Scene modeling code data
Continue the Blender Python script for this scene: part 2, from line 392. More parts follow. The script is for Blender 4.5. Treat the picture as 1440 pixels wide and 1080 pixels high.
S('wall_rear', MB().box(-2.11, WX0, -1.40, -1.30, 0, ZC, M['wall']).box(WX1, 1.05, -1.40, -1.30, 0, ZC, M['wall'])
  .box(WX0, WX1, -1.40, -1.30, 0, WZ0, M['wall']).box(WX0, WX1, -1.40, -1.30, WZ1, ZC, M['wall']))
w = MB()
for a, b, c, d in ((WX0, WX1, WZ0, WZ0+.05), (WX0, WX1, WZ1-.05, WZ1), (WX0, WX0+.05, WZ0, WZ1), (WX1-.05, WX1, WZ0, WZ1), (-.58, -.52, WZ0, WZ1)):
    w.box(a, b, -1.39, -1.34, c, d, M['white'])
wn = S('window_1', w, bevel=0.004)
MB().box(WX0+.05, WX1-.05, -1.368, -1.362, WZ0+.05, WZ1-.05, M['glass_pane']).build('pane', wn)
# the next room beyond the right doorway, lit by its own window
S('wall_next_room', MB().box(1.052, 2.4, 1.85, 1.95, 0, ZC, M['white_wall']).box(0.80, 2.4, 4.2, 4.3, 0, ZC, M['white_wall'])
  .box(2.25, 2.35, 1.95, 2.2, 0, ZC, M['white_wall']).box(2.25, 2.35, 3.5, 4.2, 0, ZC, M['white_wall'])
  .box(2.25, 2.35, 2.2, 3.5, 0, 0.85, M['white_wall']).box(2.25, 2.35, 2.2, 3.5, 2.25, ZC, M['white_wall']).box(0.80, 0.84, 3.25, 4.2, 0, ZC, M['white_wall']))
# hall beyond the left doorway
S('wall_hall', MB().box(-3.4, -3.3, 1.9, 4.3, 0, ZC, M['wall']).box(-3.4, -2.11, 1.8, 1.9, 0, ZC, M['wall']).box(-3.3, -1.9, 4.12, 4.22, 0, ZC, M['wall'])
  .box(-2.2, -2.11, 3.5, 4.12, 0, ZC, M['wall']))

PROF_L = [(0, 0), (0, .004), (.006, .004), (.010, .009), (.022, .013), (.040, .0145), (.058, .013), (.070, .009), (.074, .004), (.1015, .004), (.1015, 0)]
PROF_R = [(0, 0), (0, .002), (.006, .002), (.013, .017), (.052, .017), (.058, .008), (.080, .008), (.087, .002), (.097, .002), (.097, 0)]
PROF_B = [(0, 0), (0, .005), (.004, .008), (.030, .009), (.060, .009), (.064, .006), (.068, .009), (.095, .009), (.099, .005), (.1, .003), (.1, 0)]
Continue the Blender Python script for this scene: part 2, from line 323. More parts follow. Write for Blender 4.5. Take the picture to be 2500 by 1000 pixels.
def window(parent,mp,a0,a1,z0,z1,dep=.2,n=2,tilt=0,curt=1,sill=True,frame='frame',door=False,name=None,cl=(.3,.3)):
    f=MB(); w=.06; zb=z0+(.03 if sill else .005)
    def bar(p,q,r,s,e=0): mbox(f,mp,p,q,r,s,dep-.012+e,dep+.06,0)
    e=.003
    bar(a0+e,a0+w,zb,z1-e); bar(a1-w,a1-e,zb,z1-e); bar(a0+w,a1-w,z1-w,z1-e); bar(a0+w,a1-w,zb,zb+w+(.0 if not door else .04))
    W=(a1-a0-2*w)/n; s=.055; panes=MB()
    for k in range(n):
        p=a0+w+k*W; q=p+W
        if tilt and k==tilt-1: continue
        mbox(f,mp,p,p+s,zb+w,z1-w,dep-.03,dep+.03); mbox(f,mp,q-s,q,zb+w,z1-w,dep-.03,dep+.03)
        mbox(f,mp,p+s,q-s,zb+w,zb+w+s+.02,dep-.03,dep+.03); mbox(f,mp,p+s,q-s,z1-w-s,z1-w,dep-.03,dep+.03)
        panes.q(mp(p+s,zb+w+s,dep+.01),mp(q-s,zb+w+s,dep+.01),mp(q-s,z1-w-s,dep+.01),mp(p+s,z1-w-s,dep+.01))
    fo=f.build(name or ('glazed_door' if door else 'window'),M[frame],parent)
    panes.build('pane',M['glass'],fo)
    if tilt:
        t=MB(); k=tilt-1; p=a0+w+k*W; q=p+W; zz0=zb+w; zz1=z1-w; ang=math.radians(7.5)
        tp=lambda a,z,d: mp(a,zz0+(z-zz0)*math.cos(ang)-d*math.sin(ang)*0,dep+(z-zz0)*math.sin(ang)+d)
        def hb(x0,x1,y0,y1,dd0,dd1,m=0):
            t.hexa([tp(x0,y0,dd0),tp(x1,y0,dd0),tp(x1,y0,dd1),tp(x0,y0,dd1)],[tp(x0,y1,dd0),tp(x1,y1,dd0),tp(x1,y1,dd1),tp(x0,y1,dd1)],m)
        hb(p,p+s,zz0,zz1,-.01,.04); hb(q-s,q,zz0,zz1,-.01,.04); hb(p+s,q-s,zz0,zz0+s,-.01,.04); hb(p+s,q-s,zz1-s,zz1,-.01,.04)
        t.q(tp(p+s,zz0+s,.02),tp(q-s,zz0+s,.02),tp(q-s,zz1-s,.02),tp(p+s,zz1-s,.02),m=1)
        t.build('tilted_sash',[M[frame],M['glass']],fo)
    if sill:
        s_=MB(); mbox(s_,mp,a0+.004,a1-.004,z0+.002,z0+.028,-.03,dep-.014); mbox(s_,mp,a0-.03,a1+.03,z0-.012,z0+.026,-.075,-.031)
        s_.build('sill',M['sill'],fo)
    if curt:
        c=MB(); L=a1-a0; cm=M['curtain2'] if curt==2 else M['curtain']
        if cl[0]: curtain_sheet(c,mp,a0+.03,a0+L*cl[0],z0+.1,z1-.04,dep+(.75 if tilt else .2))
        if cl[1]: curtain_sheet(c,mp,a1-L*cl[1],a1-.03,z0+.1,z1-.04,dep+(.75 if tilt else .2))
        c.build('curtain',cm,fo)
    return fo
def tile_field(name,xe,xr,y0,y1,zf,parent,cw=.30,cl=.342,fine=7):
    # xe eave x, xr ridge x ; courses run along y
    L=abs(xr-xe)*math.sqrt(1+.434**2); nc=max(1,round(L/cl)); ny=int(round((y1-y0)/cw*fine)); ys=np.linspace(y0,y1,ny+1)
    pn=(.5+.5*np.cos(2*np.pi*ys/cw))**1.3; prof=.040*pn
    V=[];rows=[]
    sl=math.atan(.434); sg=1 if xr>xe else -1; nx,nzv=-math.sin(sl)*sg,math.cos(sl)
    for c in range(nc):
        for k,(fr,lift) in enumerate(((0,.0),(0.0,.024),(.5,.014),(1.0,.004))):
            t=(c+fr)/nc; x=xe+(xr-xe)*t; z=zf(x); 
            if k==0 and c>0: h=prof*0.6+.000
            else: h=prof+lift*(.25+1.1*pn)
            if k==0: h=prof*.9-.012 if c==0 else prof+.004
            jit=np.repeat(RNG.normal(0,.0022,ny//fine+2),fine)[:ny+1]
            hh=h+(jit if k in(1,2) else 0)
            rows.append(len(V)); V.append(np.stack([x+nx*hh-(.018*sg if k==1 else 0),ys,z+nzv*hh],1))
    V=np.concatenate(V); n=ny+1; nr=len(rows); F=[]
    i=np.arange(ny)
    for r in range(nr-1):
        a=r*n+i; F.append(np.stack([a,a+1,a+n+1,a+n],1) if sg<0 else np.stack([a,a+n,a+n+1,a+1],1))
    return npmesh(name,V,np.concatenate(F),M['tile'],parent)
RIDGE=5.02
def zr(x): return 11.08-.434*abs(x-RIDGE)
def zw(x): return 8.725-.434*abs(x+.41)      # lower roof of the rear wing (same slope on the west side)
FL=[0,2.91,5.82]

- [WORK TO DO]
Write each line above out exactly.

- [IN RESPONSE]
Continue the Blender Python script for this scene: part 2, from line 392. More parts follow. The script is for Blender 4.5. Treat the picture as 1440 pixels wide and 1080 pixels high.
S('wall_rear', MB().box(-2.11, WX0, -1.40, -1.30, 0, ZC, M['wall']).box(WX1, 1.05, -1.40, -1.30, 0, ZC, M['wall'])
  .box(WX0, WX1, -1.40, -1.30, 0, WZ0, M['wall']).box(WX0, WX1, -1.40, -1.30, WZ1, ZC, M['wall']))
w = MB()
for a, b, c, d in ((WX0, WX1, WZ0, WZ0+.05), (WX0, WX1, WZ1-.05, WZ1), (WX0, WX0+.05, WZ0, WZ1), (WX1-.05, WX1, WZ0, WZ1), (-.58, -.52, WZ0, WZ1)):
    w.box(a, b, -1.39, -1.34, c, d, M['white'])
wn = S('window_1', w, bevel=0.004)
MB().box(WX0+.05, WX1-.05, -1.368, -1.362, WZ0+.05, WZ1-.05, M['glass_pane']).build('pane', wn)
# the next room beyond the right doorway, lit by its own window
S('wall_next_room', MB().box(1.052, 2.4, 1.85, 1.95, 0, ZC, M['white_wall']).box(0.80, 2.4, 4.2, 4.3, 0, ZC, M['white_wall'])
  .box(2.25, 2.35, 1.95, 2.2, 0, ZC, M['white_wall']).box(2.25, 2.35, 3.5, 4.2, 0, ZC, M['white_wall'])
  .box(2.25, 2.35, 2.2, 3.5, 0, 0.85, M['white_wall']).box(2.25, 2.35, 2.2, 3.5, 2.25, ZC, M['white_wall']).box(0.80, 0.84, 3.25, 4.2, 0, ZC, M['white_wall']))
# hall beyond the left doorway
S('wall_hall', MB().box(-3.4, -3.3, 1.9, 4.3, 0, ZC, M['wall']).box(-3.4, -2.11, 1.8, 1.9, 0, ZC, M['wall']).box(-3.3, -1.9, 4.12, 4.22, 0, ZC, M['wall'])
  .box(-2.2, -2.11, 3.5, 4.12, 0, ZC, M['wall']))

PROF_L = [(0, 0), (0, .004), (.006, .004), (.010, .009), (.022, .013), (.040, .0145), (.058, .013), (.070, .009), (.074, .004), (.1015, .004), (.1015, 0)]
PROF_R = [(0, 0), (0, .002), (.006, .002), (.013, .017), (.052, .017), (.058, .008), (.080, .008), (.087, .002), (.097, .002), (.097, 0)]
PROF_B = [(0, 0), (0, .005), (.004, .008), (.030, .009), (.060, .009), (.064, .006), (.068, .009), (.095, .009), (.099, .005), (.1, .003), (.1, 0)]
Continue the Blender Python script for this scene: part 2, from line 323. More parts follow. Write for Blender 4.5. Take the picture to be 2500 by 1000 pixels.
def window(parent,mp,a0,a1,z0,z1,dep=.2,n=2,tilt=0,curt=1,sill=True,frame='frame',door=False,name=None,cl=(.3,.3)):
    f=MB(); w=.06; zb=z0+(.03 if sill else .005)
    def bar(p,q,r,s,e=0): mbox(f,mp,p,q,r,s,dep-.012+e,dep+.06,0)
    e=.003
    bar(a0+e,a0+w,zb,z1-e); bar(a1-w,a1-e,zb,z1-e); bar(a0+w,a1-w,z1-w,z1-e); bar(a0+w,a1-w,zb,zb+w+(.0 if not door else .04))
    W=(a1-a0-2*w)/n; s=.055; panes=MB()
    for k in range(n):
        p=a0+w+k*W; q=p+W
        if tilt and k==tilt-1: continue
        mbox(f,mp,p,p+s,zb+w,z1-w,dep-.03,dep+.03); mbox(f,mp,q-s,q,zb+w,z1-w,dep-.03,dep+.03)
        mbox(f,mp,p+s,q-s,zb+w,zb+w+s+.02,dep-.03,dep+.03); mbox(f,mp,p+s,q-s,z1-w-s,z1-w,dep-.03,dep+.03)
        panes.q(mp(p+s,zb+w+s,dep+.01),mp(q-s,zb+w+s,dep+.01),mp(q-s,z1-w-s,dep+.01),mp(p+s,z1-w-s,dep+.01))
    fo=f.build(name or ('glazed_door' if door else 'window'),M[frame],parent)
    panes.build('pane',M['glass'],fo)
    if tilt:
        t=MB(); k=tilt-1; p=a0+w+k*W; q=p+W; zz0=zb+w; zz1=z1-w; ang=math.radians(7.5)
        tp=lambda a,z,d: mp(a,zz0+(z-zz0)*math.cos(ang)-d*math.sin(ang)*0,dep+(z-zz0)*math.sin(ang)+d)
        def hb(x0,x1,y0,y1,dd0,dd1,m=0):
            t.hexa([tp(x0,y0,dd0),tp(x1,y0,dd0),tp(x1,y0,dd1),tp(x0,y0,dd1)],[tp(x0,y1,dd0),tp(x1,y1,dd0),tp(x1,y1,dd1),tp(x0,y1,dd1)],m)
        hb(p,p+s,zz0,zz1,-.01,.04); hb(q-s,q,zz0,zz1,-.01,.04); hb(p+s,q-s,zz0,zz0+s,-.01,.04); hb(p+s,q-s,zz1-s,zz1,-.01,.04)
        t.q(tp(p+s,zz0+s,.02),tp(q-s,zz0+s,.02),tp(q-s,zz1-s,.02),tp(p+s,zz1-s,.02),m=1)
        t.build('tilted_sash',[M[frame],M['glass']],fo)
    if sill:
        s_=MB(); mbox(s_,mp,a0+.004,a1-.004,z0+.002,z0+.028,-.03,dep-.014); mbox(s_,mp,a0-.03,a1+.03,z0-.012,z0+.026,-.075,-.031)
        s_.build('sill',M['sill'],fo)
    if curt:
        c=MB(); L=a1-a0; cm=M['curtain2'] if curt==2 else M['curtain']
        if cl[0]: curtain_sheet(c,mp,a0+.03,a0+L*cl[0],z0+.1,z1-.04,dep+(.75 if tilt else .2))
        if cl[1]: curtain_sheet(c,mp,a1-L*cl[1],a1-.03,z0+.1,z1-.04,dep+(.75 if tilt else .2))
        c.build('curtain',cm,fo)
    return fo
def tile_field(name,xe,xr,y0,y1,zf,parent,cw=.30,cl=.342,fine=7):
    # xe eave x, xr ridge x ; courses run along y
    L=abs(xr-xe)*math.sqrt(1+.434**2); nc=max(1,round(L/cl)); ny=int(round((y1-y0)/cw*fine)); ys=np.linspace(y0,y1,ny+1)
    pn=(.5+.5*np.cos(2*np.pi*ys/cw))**1.3; prof=.040*pn
    V=[];rows=[]
    sl=math.atan(.434); sg=1 if xr>xe else -1; nx,nzv=-math.sin(sl)*sg,math.cos(sl)
    for c in range(nc):
        for k,(fr,lift) in enumerate(((0,.0),(0.0,.024),(.5,.014),(1.0,.004))):
            t=(c+fr)/nc; x=xe+(xr-xe)*t; z=zf(x); 
            if k==0 and c>0: h=prof*0.6+.000
            else: h=prof+lift*(.25+1.1*pn)
            if k==0: h=prof*.9-.012 if c==0 else prof+.004
            jit=np.repeat(RNG.normal(0,.0022,ny//fine+2),fine)[:ny+1]
            hh=h+(jit if k in(1,2) else 0)
            rows.append(len(V)); V.append(np.stack([x+nx*hh-(.018*sg if k==1 else 0),ys,z+nzv*hh],1))
    V=np.concatenate(V); n=ny+1; nr=len(rows); F=[]
    i=np.arange(ny)
    for r in range(nr-1):
        a=r*n+i; F.append(np.stack([a,a+1,a+n+1,a+n],1) if sg<0 else np.stack([a,a+n,a+n+1,a+1],1))
    return npmesh(name,V,np.concatenate(F),M['tile'],parent)
RIDGE=5.02
def zr(x): return 11.08-.434*abs(x-RIDGE)
def zw(x): return 8.725-.434*abs(x+.41)      # lower roof of the rear wing (same slope on the west side)
FL=[0,2.91,5.82]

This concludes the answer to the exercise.